Scene modeling code data:
□ □ □ □ □ □ □
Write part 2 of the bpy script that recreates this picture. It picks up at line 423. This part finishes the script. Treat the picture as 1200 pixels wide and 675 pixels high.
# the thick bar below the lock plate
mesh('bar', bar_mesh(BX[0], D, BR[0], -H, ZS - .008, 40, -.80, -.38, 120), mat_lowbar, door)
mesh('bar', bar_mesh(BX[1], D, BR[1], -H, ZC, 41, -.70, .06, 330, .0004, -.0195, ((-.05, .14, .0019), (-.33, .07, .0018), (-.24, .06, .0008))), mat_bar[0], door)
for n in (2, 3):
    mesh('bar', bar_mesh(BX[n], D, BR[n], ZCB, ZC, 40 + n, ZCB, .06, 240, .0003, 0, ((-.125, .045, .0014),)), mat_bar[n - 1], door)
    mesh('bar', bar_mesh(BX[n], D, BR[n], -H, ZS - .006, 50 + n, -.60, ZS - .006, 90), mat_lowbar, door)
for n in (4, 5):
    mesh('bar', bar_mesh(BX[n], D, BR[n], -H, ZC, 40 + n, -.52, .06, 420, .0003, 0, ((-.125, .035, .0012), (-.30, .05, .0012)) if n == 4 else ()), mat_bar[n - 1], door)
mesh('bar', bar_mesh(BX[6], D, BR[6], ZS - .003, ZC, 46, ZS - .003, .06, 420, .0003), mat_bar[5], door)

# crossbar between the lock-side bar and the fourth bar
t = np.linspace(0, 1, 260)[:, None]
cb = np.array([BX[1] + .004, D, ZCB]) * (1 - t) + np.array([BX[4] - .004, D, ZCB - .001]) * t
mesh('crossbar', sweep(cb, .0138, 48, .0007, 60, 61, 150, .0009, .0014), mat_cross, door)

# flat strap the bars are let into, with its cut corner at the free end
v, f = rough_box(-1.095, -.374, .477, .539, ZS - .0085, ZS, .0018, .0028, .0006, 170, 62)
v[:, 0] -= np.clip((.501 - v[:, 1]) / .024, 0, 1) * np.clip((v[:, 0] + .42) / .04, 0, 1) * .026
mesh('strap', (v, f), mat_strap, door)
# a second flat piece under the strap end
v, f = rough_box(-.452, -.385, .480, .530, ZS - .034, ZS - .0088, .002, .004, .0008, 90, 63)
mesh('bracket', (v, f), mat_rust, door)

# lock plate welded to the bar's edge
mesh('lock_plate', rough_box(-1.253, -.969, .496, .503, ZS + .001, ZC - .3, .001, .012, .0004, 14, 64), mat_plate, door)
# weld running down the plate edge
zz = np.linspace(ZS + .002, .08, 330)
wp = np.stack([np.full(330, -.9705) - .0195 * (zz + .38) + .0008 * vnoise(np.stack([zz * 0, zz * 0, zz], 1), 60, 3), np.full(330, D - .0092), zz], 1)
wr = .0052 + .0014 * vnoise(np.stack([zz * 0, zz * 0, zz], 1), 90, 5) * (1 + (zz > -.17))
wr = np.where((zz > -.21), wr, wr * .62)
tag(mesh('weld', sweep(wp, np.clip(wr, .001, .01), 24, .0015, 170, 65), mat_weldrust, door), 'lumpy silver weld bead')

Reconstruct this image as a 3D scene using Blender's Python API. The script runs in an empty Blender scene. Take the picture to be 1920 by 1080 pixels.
□ □ □ □ □ □ □
Please print the material above exactly as it appears, from its first line through the line containing "mesh('bar', bar_mesh(BX[n], D, BR[n], ZCB, ZC, 40", inclusive, and stop there.

Write part 2 of the bpy script that recreates this picture. It picks up at line 423. This part finishes the script. Treat the picture as 1200 pixels wide and 675 pixels high.
# the thick bar below the lock plate
mesh('bar', bar_mesh(BX[0], D, BR[0], -H, ZS - .008, 40, -.80, -.38, 120), mat_lowbar, door)
mesh('bar', bar_mesh(BX[1], D, BR[1], -H, ZC, 41, -.70, .06, 330, .0004, -.0195, ((-.05, .14, .0019), (-.33, .07, .0018), (-.24, .06, .0008))), mat_bar[0], door)
for n in (2, 3):
    mesh('bar', bar_mesh(BX[n], D, BR[n], ZCB, ZC, 40 + n, ZCB, .06, 240, .0003, 0, ((-.125, .045, .0014),)), mat_bar[n - 1], door)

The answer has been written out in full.